Eigentlich müssten die Erinnerungen schlecht sein. Doch Christophe Ohrel sagt: «Mein Jahr in Saint-Etienne bleibt trotz des Abstiegs in meiner Fussballkarriere ein positives Souvenir.» Während eines Jahres war der Schweizer Nationalspieler als Stammkraft für die Association Sportive de Saint-Etienne Loire aufgelaufen und durfte dort die ausgeprägte Begeisterung der Menschen für den Fussball erleben.
«Obwohl unser blutjunges Team nicht gut genug für den Klassenerhalt war, spürten wir einen riesigen Rückhalt in der Bevölkerung. Wir hatten bei den Heimspielen immer zwischen 30'000 und 35'000 Zuschauer», sagt der in der Westschweiz lebende 47-Jährige. «Der Klub war seit den gloriosen Zeiten von 1967 bis 1975 der beliebteste in Frankreich und hatte die meisten Fanklubs», sagt Ohrel. «In Saint-Etienne wurde nur über Fussball gesprochen.»

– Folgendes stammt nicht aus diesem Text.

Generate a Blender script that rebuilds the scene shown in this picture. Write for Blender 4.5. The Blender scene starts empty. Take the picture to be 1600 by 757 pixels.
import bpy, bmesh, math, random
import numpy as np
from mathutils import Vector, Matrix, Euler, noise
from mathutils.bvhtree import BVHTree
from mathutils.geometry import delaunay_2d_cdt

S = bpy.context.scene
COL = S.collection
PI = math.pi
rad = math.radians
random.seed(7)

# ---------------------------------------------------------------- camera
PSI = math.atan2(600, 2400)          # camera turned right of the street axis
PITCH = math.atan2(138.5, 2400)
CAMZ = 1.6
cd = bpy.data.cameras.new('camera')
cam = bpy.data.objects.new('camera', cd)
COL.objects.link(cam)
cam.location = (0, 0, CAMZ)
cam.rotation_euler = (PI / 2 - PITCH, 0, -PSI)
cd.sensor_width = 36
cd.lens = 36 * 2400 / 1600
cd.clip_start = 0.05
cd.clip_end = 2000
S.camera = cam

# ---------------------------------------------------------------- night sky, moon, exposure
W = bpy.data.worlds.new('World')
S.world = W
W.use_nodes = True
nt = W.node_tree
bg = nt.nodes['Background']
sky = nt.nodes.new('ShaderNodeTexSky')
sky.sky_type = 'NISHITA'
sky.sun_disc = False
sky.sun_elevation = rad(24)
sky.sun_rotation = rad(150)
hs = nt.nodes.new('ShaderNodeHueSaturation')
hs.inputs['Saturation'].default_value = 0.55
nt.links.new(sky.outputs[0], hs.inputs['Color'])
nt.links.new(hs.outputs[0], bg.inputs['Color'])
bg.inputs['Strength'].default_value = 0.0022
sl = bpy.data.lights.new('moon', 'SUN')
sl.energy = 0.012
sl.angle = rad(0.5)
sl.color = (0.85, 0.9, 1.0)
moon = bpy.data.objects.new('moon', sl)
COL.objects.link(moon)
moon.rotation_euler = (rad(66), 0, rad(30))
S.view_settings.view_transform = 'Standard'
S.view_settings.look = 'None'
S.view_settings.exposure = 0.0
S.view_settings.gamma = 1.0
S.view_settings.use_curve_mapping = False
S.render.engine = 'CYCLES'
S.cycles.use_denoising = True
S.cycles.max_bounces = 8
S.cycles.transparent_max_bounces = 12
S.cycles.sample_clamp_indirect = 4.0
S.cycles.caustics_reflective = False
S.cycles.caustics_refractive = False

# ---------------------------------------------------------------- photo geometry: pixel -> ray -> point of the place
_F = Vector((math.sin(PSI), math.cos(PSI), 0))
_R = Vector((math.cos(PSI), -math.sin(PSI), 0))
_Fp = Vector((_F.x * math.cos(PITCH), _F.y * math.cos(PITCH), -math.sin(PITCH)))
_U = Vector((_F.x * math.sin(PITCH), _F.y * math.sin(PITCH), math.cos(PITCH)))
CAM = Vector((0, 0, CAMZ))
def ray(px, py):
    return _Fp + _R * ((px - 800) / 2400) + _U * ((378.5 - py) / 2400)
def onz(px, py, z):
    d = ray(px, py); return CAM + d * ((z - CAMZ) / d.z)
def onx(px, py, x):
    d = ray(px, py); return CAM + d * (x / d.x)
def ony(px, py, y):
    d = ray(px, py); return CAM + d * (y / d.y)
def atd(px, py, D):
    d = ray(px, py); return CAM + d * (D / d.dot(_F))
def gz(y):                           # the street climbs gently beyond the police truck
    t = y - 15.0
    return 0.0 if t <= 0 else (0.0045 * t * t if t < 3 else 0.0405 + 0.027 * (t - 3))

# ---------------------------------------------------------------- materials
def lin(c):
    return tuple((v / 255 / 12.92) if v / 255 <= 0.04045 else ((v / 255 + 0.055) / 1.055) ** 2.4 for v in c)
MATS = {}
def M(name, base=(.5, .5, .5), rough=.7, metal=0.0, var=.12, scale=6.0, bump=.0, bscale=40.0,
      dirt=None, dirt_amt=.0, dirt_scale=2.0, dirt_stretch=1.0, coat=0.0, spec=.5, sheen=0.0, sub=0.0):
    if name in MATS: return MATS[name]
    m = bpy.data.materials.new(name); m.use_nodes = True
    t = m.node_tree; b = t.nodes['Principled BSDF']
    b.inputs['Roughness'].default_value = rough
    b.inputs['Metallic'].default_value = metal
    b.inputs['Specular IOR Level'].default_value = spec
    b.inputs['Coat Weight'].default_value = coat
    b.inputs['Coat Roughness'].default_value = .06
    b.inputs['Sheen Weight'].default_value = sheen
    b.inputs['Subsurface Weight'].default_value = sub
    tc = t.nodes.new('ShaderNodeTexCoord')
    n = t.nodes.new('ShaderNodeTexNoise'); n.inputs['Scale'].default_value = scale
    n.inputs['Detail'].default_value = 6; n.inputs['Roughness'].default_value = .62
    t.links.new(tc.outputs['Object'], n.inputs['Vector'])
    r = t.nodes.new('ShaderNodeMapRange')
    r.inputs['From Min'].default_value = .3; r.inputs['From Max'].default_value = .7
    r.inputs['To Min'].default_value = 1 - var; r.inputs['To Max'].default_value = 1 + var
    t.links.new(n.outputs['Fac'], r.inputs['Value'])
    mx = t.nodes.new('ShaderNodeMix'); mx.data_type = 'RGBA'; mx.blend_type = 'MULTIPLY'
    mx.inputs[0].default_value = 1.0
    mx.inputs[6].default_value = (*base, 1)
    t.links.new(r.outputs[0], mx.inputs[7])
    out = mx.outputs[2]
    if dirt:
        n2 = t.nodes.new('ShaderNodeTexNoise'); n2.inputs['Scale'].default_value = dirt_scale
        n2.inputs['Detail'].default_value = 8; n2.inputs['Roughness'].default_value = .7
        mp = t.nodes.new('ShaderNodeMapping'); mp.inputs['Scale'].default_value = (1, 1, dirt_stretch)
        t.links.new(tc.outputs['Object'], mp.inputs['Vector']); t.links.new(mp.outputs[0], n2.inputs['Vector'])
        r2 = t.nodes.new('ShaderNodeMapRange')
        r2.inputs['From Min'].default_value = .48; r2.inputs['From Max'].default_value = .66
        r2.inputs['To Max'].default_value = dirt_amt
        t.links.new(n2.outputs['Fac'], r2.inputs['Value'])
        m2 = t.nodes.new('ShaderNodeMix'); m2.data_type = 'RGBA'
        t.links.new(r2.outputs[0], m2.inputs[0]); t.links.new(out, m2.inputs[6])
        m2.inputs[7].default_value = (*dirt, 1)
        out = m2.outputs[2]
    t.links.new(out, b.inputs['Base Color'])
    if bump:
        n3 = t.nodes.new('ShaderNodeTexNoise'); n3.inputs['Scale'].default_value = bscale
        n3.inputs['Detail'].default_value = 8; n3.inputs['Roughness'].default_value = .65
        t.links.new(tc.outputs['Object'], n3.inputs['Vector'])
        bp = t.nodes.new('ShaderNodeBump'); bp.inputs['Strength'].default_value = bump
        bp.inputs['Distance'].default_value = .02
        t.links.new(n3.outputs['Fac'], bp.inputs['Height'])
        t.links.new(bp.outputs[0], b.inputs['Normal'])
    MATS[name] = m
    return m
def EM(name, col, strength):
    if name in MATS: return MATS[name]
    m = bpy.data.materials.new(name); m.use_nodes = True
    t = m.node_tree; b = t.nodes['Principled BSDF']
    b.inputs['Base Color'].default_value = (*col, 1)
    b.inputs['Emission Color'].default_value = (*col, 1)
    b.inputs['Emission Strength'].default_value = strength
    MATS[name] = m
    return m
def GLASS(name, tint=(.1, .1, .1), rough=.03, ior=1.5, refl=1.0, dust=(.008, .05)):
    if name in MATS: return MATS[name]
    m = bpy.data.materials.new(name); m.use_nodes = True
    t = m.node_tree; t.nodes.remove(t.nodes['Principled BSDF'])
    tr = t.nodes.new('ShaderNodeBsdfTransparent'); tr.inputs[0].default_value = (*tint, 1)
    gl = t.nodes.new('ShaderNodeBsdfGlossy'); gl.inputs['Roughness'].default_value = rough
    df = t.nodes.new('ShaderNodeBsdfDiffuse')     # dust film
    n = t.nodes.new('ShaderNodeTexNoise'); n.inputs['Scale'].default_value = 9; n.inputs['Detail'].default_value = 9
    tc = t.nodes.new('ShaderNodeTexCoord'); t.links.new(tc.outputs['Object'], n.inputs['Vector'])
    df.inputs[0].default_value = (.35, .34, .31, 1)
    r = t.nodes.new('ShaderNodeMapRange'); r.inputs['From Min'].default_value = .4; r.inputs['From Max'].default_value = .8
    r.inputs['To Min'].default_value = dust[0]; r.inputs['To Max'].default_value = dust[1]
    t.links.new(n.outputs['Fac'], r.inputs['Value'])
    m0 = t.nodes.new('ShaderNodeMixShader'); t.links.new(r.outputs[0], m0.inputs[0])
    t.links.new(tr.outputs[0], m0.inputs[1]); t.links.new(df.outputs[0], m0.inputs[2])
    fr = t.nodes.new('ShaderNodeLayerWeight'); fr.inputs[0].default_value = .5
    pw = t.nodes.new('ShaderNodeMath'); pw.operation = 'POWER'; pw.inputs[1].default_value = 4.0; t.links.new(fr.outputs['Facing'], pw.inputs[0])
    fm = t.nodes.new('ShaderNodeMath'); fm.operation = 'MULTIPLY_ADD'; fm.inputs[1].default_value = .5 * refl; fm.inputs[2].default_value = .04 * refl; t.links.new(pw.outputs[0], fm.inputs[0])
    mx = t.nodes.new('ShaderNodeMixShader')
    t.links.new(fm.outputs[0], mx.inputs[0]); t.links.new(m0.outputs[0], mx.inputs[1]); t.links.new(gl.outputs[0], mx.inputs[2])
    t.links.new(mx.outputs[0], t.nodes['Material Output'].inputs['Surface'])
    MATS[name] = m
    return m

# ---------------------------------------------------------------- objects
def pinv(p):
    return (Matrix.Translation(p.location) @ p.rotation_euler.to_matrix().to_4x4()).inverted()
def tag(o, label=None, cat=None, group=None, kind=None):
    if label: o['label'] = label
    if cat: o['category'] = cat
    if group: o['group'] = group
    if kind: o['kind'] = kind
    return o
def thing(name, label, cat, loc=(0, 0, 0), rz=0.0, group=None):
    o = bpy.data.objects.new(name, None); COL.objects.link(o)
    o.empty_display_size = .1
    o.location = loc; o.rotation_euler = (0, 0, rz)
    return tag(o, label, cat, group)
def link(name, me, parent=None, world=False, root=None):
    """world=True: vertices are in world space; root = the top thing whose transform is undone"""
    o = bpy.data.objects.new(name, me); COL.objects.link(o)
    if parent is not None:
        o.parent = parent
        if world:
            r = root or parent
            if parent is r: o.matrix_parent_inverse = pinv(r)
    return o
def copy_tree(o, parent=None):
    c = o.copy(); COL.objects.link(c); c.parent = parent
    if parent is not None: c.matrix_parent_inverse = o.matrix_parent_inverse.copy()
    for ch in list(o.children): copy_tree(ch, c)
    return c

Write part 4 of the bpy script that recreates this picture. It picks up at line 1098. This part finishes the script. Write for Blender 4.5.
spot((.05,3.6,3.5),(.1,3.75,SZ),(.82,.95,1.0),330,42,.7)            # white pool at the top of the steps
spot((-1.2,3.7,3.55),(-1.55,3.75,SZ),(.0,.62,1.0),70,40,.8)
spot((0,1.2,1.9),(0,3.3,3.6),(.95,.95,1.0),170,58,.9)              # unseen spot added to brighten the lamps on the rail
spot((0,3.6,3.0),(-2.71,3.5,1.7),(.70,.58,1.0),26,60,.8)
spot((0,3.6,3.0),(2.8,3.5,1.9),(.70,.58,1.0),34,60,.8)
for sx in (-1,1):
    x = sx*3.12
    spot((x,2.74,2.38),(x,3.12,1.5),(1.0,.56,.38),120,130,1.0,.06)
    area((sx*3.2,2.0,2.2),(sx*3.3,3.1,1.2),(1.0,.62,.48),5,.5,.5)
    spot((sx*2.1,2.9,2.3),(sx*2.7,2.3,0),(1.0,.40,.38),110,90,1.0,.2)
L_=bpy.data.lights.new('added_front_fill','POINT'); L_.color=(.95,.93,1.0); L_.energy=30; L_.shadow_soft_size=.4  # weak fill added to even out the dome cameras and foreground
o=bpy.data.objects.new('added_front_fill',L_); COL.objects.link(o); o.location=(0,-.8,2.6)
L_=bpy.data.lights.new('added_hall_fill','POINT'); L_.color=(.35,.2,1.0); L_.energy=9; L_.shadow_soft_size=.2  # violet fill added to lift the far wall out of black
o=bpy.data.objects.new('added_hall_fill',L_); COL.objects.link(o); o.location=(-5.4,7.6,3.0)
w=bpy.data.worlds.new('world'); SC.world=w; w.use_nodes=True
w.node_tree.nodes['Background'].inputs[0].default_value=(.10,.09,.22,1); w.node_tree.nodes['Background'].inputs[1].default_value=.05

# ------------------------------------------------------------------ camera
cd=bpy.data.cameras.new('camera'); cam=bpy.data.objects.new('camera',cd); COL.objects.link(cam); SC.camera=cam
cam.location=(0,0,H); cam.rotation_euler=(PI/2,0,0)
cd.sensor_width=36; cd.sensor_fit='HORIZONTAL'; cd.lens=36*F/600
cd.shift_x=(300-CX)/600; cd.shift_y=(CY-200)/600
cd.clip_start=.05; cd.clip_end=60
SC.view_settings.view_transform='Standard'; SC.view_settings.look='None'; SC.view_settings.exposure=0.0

In jenen Jahren war die ASSE nicht weniger als acht Mal Meister geworden und hatte 1976 den Final des Europacups der Landesmeister gegen Bayern München mit viel Pech 0:1 verloren. 1981 wurde sie mit Starspieler Michel Platini letztmals Champion, ist mit zehn Titeln aber noch immer Frankreichs Rekordmeister. «Der Verein hat jedoch zu lange von diesen gloriosen Zeiten gelebt und die Leute immer nur von Platini gesprochen. Das Niveau sank und sank», sagt Ohrel, der neben Alain Geiger, Nestor Subiat, Toni Esposito und Gelson Fernandes als «Petit Suisse» die Ehre hatte, das berühmte grüne Trikot der Stéphanois zu tragen.
Noch immer verfolgt er sehr genau, was sich bei der AS Saint-Etienne tut. Er tauscht sich regelmässig mit dem damaligen Torwart Grégory Coupet aus. «Die Entwicklung ist gut. Die Mannschaft schnuppert an einem Platz für die Champions League», sagt Ohrel. Dennoch gibt er dem FCB gute Chancen, eine Runde weiterzukommen. «Ich habe den Eindruck, dass für Saint-Etienne die Meisterschaft wichtiger ist als der Europacup.»
In der Tat hat Trainer Christophe Galtier bisher nach einem Spiel in der Europa League sein Team jeweils – einmal auf sechs, zweimal auf fünf und einmal, als das Weiterkommen schon geschafft war, gar auf zehn Positionen – massiv verändert. Was natürlich auch dem Mammutprogramm geschuldet ist. Während der FCB bisher 34 Pflichtspiele bestritt, haben die «Verts» schon deren 40 in den Beinen.
In der Meisterschaft belegen sie nach 26 Runden punktgleich mit dem Dritten (berechtigt zu den Champions-League-Qualifikationsspielen) Nizza den vierten Platz, im Cup treffen sie am 2. März im Viertelfinale auf Paris Saint-Germain und in der Europa League haben sie sich in der Gruppenphase gegen Lazio Rom, Dnipro Dnipropetrowsk und Rosenborg für die K.-o.-Runde qualifiziert.
In den Spielen gegen die Norweger waren den Verantwortlichen der Stürmer Alexander Söderlund (28, mit 22 Treffern norwegischer Torschützenkönig) und der Aufbauer Ole Selnaes (21) so sehr ins Auge gestochen, dass diese beiden seit diesem Jahr nun im Stade Geoffroy-Guichard auflaufen. Beide sind in der Europa League aber nicht spielberechtigt.
Galtier, der mit einer Amtszeit von über sechs Jahren der dienstälteste Trainer der Ligue 1 ist und die ASSE 2013 zum Ligacupsieg geführt hat, trainiert eine Mannschaft ohne herausragende Stars. Florentin Pogba trägt zwar einen berühmten Namen, doch er ist «nur» der ältere Bruder von Juve-Juwel Paul Pogba und spielt für Guinea und nicht für Frankreich.
Valentin Eysseric reichen vier Tore, um in der Meisterschaft der beste Torschütze seines Teams zu sein, gar drei Assists genügen dem 23-jährigen Aufbauer, um in diesem Bereich führend zu sein. Aber aufgepasst: Die AS Saint-Etienne ist im Februar in Form gekommen, hat Rennes, Bordeaux und Troyes besiegt und zuletzt unglücklich gegen Monaco nur 1:1 gespielt. «Ich hoffe, dass wir gegen Basel dasselbe Gesicht wie gegen Monaco zeigen, ohne aber ein Tor zu kassieren», sagte Galtier.